Exercise requirements. Reproduce, word for word, every line from the first one down to the line containing "random.seed(7)", and nothing else.

---------- Source data

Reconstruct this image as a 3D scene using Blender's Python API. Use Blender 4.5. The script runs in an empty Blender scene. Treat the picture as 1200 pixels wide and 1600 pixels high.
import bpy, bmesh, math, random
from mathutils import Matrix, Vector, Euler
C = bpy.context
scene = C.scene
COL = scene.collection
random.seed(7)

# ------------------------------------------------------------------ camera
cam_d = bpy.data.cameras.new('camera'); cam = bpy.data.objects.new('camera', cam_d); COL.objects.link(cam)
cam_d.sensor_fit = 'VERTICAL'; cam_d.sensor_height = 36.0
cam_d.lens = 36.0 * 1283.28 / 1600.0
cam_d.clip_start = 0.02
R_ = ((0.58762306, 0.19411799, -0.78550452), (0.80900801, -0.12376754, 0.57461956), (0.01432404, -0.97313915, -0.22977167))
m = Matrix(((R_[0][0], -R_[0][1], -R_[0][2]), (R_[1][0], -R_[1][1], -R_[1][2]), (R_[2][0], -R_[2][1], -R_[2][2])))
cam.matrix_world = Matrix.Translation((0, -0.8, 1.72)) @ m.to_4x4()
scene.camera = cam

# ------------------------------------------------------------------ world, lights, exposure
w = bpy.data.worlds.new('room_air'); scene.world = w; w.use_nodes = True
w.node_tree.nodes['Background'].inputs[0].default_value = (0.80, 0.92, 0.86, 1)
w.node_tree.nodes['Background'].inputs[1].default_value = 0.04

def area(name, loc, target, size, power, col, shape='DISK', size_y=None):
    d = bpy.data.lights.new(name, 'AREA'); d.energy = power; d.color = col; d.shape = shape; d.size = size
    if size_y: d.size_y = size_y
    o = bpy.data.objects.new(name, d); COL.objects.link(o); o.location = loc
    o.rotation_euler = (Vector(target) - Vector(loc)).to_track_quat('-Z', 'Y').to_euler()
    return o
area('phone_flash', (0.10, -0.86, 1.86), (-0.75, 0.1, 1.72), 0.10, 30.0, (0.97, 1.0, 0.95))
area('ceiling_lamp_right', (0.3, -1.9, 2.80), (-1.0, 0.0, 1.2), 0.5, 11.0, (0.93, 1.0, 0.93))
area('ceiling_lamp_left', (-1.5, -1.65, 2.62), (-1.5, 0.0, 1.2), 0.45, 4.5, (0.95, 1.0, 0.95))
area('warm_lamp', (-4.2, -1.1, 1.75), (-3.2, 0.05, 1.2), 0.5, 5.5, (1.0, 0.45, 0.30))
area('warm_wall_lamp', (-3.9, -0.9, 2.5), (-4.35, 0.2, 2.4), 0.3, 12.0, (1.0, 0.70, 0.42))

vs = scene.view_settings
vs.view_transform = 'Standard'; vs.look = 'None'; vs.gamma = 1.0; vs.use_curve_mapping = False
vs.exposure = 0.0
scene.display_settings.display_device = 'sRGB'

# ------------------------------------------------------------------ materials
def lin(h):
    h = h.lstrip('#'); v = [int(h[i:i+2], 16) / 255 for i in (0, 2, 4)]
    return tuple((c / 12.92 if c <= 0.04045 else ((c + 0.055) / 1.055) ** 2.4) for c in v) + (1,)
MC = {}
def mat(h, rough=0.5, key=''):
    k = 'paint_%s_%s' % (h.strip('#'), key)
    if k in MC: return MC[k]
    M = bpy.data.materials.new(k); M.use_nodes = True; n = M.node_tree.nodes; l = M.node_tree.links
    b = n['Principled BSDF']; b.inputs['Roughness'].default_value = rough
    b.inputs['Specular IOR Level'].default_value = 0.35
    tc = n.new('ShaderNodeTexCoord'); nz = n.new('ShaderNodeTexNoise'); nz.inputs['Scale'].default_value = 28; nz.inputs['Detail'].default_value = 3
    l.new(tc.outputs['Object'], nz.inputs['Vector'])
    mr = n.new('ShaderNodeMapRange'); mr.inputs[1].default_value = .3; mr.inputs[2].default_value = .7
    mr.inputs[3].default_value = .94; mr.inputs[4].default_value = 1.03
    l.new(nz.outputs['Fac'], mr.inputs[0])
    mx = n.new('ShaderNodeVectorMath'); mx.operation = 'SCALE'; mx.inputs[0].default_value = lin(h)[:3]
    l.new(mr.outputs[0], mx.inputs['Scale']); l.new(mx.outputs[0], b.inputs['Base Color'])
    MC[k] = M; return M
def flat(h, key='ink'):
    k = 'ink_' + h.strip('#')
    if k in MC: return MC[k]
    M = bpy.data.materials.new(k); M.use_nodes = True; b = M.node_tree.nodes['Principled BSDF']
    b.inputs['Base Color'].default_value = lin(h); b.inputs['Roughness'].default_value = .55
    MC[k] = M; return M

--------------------

Response.
Reconstruct this image as a 3D scene using Blender's Python API. Use Blender 4.5. The script runs in an empty Blender scene. Treat the picture as 1200 pixels wide and 1600 pixels high.
import bpy, bmesh, math, random
from mathutils import Matrix, Vector, Euler
C = bpy.context
scene = C.scene
COL = scene.collection
random.seed(7)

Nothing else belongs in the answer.